Теперь о моей службе в Генеральном штабе. Работая в Штабе, я не преследовал материальной выгоды: я получал там 3000 в месяц, а своей рекламной работой я зарабатывал в пять, а иногда и в шесть раз больше. Но я думал, что на той работе я приношу пользу моему государству и потому считал её своим долгом. О размерах этой пользы судить не мне. Когда разразилась война, я был уже не у дел и явно по какому-то недоразумению был выдан вашим единомышленникам в качестве военного преступника. Должен сказать, что то, что вы мне здесь показали, не поколебало моих мнений и установок; я увидел море слёз и бесконечные безобразия. Я извиняюсь за резкость и оговорюсь, что вежливость и корректность, проявленная по отношению ко мне здесь, в Ленинграде, составляет резкий контраст с тем, что мне пришлось пережить до сих пор. Я не знаю, является ли это вашей системой вообще или это один из способов системы. Вы просили меня высказаться откровенно — я это сделал.
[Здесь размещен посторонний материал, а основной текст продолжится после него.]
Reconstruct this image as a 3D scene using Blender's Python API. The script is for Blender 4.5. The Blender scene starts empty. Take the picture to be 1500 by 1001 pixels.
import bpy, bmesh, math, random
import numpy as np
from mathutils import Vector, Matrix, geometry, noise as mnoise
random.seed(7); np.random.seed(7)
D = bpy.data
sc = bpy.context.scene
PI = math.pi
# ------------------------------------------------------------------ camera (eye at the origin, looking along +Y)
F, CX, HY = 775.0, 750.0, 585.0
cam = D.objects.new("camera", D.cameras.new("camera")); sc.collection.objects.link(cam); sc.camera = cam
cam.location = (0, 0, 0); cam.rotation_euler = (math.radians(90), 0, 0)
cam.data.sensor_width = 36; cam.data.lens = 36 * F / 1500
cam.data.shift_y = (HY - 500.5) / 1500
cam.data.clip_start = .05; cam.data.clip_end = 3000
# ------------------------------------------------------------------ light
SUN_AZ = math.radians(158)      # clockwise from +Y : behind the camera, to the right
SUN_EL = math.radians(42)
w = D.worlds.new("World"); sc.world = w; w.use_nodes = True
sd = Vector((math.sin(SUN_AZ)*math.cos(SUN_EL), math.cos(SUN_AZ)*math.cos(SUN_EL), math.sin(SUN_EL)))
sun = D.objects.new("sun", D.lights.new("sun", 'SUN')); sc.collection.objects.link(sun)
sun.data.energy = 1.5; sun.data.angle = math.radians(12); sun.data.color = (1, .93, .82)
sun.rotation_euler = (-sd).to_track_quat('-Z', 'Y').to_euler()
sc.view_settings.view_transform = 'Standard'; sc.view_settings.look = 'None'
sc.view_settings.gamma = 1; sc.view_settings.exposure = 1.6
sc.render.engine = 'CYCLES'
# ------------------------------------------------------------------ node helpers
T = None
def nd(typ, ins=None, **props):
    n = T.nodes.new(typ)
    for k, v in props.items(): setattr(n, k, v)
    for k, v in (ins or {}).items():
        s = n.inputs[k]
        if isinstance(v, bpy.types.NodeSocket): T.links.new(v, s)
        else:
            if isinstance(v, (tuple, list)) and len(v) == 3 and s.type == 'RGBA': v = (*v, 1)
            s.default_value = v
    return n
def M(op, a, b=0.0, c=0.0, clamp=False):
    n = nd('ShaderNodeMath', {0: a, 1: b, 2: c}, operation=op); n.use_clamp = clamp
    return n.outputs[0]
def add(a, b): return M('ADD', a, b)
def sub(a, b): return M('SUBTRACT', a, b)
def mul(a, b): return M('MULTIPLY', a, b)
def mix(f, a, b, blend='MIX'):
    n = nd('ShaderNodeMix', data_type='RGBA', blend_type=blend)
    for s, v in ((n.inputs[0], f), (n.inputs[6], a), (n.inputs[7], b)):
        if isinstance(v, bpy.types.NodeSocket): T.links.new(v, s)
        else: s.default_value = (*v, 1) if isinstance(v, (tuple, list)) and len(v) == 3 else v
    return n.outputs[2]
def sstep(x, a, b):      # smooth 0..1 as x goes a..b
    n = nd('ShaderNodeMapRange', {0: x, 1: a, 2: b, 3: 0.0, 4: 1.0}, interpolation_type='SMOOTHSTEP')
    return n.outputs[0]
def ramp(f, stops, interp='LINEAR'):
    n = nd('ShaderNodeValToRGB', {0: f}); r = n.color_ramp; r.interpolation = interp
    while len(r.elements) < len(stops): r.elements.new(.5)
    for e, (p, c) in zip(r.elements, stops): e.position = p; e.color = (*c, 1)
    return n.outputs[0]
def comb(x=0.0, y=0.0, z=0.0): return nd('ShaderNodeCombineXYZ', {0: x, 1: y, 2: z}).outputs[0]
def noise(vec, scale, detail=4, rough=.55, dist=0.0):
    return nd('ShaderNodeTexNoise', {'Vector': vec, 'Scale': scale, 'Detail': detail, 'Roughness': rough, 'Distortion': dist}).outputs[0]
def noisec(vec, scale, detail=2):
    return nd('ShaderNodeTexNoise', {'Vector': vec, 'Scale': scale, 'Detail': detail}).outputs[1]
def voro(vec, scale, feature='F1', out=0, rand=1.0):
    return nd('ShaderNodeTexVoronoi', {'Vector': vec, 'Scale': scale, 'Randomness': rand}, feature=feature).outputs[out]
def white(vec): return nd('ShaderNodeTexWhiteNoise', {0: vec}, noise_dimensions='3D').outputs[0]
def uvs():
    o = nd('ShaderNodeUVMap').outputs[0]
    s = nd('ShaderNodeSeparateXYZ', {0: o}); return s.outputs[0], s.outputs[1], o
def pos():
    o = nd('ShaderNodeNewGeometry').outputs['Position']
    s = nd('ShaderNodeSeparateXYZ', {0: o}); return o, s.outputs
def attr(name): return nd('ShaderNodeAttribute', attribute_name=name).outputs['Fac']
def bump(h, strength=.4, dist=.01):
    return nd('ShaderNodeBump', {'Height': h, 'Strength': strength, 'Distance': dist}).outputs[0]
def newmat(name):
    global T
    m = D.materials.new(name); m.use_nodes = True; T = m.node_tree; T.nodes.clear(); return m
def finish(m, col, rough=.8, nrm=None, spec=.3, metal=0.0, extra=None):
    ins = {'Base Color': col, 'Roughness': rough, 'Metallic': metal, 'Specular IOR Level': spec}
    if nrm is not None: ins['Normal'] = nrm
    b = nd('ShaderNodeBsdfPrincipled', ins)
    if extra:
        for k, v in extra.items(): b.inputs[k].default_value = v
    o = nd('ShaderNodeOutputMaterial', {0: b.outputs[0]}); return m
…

Рыбаков помолчал немного и потом сказал:
— Благодарю вас за доверие, а относительно способа — я думаю вы не правы: мы вежливы со всеми и во всех случаях; этим Ленинград отличается от Москвы, но там это тоже явление послевоенное, ведь война, в особенности такая, как эта, ожесточает и огрубляет нравы. Пройдёт немного времени и всё уляжется и войдёт в свою норму. Но мы перейдём к нашим делам.
— Да, относительно наших дел, — перебил я, — я хотел просить вас разрешить мне чтение, и кроме того, если вы будете в дальнейшем моим следователем, просить не лишать меня возможности столь необходимого мне сна и не вызывать на допрос, когда я ложусь спать.
— Обе ваши просьбы будут мною выполнены. А сейчас идите отдыхать. Когда я вышел в коридор, большие часы, висевшие там, показывали полночь.